Nach ebendieser Regel funktioniert im Radsport auch die Tour de France, die ich in den letzten Wochen verfolgte. Kurz vor einem Etappenziel in den Bergen stand Lance Armstrong als neuer Träger des Gelben Trikots fest. Vier Radler hatten sich abgesetzt, Ullrich, Klöden, Basso und eben Armstrong. Sie alle, so mein Eindruck als Zuschauer, kämpften um den Sieg.

Die Berichterstatter allerdings wussten mehr. Redeten von ungeschriebenen Gesetzen. Basso hatte am Vortag eine Etappe für sich entschieden und „kommt deshalb für einen erneuten Etappensieg nicht in Frage“. Armstrong fährt ab morgen in Gelb – „darf“ also „nicht gewinnen“. Sondern Ullrich oder Klöden, so die Schlussfolgerung der deutschen Reporter. Zum Entsetzen aller griff Basso an, Armstrong hielt dagegen, war besser und gewann.
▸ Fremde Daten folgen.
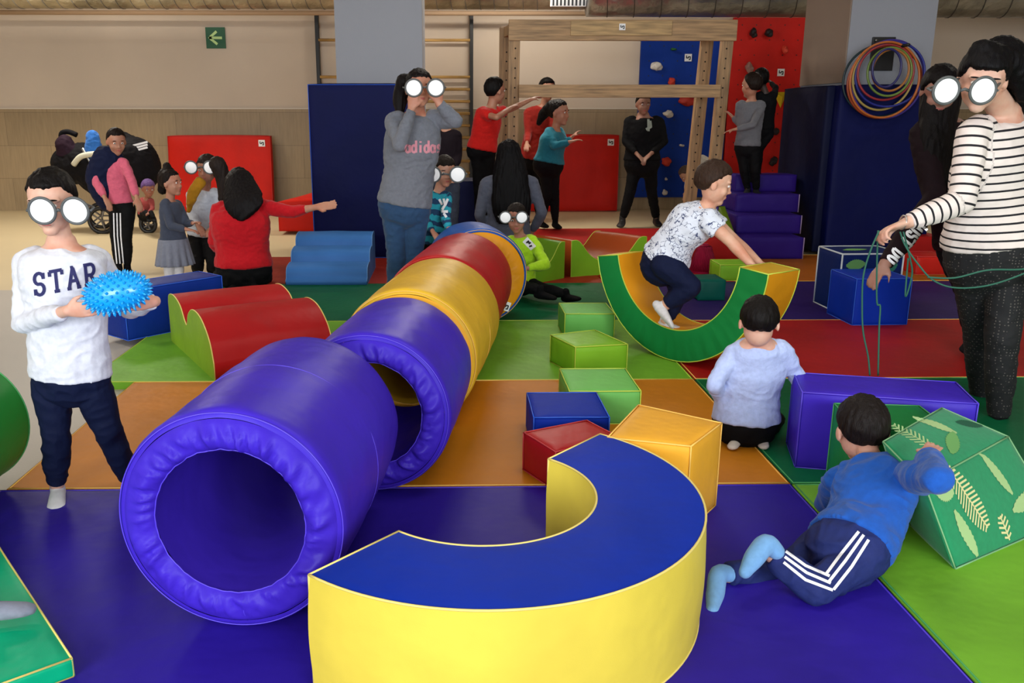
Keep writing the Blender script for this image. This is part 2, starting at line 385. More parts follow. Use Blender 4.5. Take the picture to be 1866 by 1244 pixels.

Ein spannendes, ein tolles Rennen für mich als Zuschauer, der Ausgang war eben doch bis kurz vor der Ziellinie völlig offen.

Die Reporter sahen das ganz anders und begannen zu schimpfen. Leider versäumten sie dabei, den Zuschauer darüber aufzuklären, dass der Erste einer Etappe 20 Sekunden Zeitgutschrift bekommt, Basso also, im Falle eines Sieges wie am Vortag 20 Sekunden näher an Armstrong im Gesamtklassement gerückt wäre. Stattdessen schwadronierten die Reporter von ungeschriebenen Gesetzen. Kaum war dieser „Gesetzesbruch“ von Armstrong verarbeitet, folgte in den Augen der Berichterstatter das zweite „Vergehen“. Auf der Königsetappe konterte der Texaner den Spurt von Klöden aus und schnappte ihm vor der Ziellinie den Tagessieg weg. Wieder ein Aufschrei: „Wie kann er nur, wie unersättlich!“

Im Geschrei der Reporter ging ein überaus sachlicher Kommentar des Telekom-Fahrers Rolf Aldag völlig unter: „Ich wäre auf meinen Chef auch sauer, wenn er den Sieg verschenken würde.“ Denn dafür gibt es 10.000 Euro in die Mannschaftskasse. Armstrongs Team hatte ihn nicht nur auf dieser Etappe vorbildlich in Szene gesetzt und vielleicht konnte es sich auch deshalb am Schluss gar nicht zurückhalten.

Was jedoch Aldag beschreibt, der Gedanke, „einen Sieg zu verschenken“, hat mit einem ungeschriebenen Gesetz nur wenig zu tun. Es ist eine elementare Frage der Fairness. Als Zuschauer will ich keine Absprachen oder ungeschriebene Gesetze. Ich möchte einen Wettkampf mitverfolgen, bei dem sich der Beste nicht zurückhält, sondern sein Können zeigt, bis zur Ziellinie.